As White House press secretary Tony Snow said, the book is cotton candy. It melts in one’s mouth. There seems to be little here that is new, shocking or significant. That confidential memos at State and the National Security Council conflicted with the rosier rhetoric of President Bush is hardly news to a nation, a majority of whose people now believe Iraq was a mistake. All it means is that our commander in chief has tried to maintain the morale of the home front.

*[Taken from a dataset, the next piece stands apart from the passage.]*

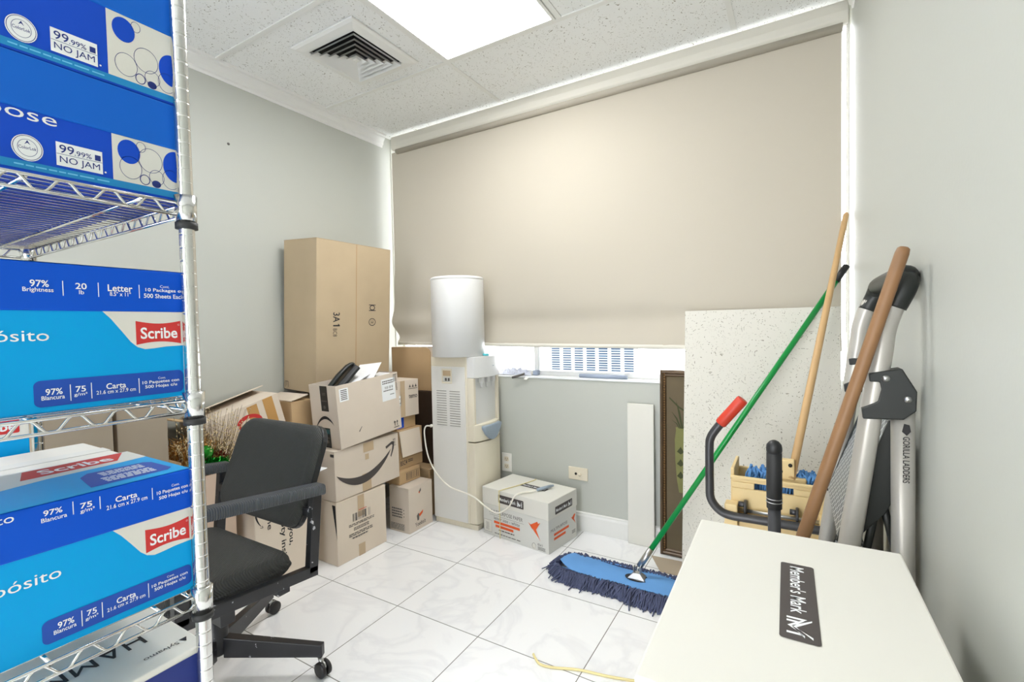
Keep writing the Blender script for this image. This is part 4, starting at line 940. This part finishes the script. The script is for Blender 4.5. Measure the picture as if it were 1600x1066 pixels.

Among other revelations, we learn that Robert Blackwill of the NSC sent a memo to Condi Rice arguing that 40,000 more troops were needed in Iraq, that George Tenet and J. Cofer Black of the CIA went to see Condi to warn her something big was up, two months before 9-11, that Chief of Staff Andy Card pushed to have Donald Rumsfeld replaced, that Kissinger met often with President Bush to insist that victory is the only real exit strategy. But Henry has been writing that in the Washington Post.

What is going on here?

People recently removed from power are leaking to Woodward to ensure that the first draft of history shows that their sage counsel had been ignored. They are scoring points off their own president, who once entrusted them with high office.

Among the more important revelations, however, is an unstated one. So badly are things going in Iraq that men who once had influence over U.S. war policy feel compelled to cut loose of that policy and of the policymakers: Bush, Dick Cheney, Rumsfeld and Rice. This book exposes their fear that America may be losing the war – and their determination to swim clear of culpability before the ship goes down.

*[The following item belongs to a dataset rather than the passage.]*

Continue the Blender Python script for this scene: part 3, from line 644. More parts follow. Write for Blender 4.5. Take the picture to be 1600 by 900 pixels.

Of significant interest is the comment of Gen. John Abizaid, Centcom commander, to two friends from Vietnam days: “We’ve got to get the (expletive) out of here,” meaning out of Iraq.

Asked by his friends about his victory strategy, Abizaid replied, “That’s not my job.” A jolting comment indeed from the general who is to lead us to victory.

Unlike history, Woodward’s books are fast-paced, frothy reads that reward his sources by heroizing them and paint those who decline to confess to Bob as obtuse, oblivious to what’s going on. In earlier books, when things appeared to be going well in Iraq and Afghanistan, this White House collaborated, and was rewarded. Almost all emerged as sagacious and strong. This time, Woodward met with closed doors.

Understandably, for things are not going well in Afghanistan or Iraq, though we do not need another book to tell us that. The question that needs answering is: What do we do now?

According to the National Intelligence Estimate, leaked to the New York Times and partially declassified last week, our intel agencies believe the U.S. invasion of Iraq has so inflamed the Arab and Muslim world it has spawned terrorism. Yet, the same NIE argues that a too-rapid withdrawal could mean collapse of the Iraqi regime, triumph for the jihadists and a calamity for the United States.

But, then, we did not need the NIE to tell us that, either. The American public, 60 percent of whom believe Iraq was a mistake, also opposes immediate withdrawal, fearing the disaster of which the NIE warns.

Still, the Woodward book, the NIE and the savagery of this campaign seem certain to create a crisis for Bush after November.

How, after all, when one’s former aides are telling Woodward the White House and the Pentagon blundered in their management of the war, does one convince the American people they did not?

How, after Bush has called the Democratic Party a cut-and-run crowd and Democrats have accused the White House and Pentagon of being incompetents in fighting the war in Iraq, does one ask for and receive bipartisan support to stay the course?

What do our troops in Iraq, who risk their lives every day, think when they read that their commanding general believes, “We’ve got to get the (expletive) out of here,” and that a victory strategy is “not my job.”

France’s defeat at Dien Bien Phu in Indochina lead to a second war of national liberation in Algeria, the fall of the Fourth Republic and the call for Gen. de Gaulle to assume power. The general did, and he rang down the curtain on the French Empire.

Are we facing an American Dien Bien Phu?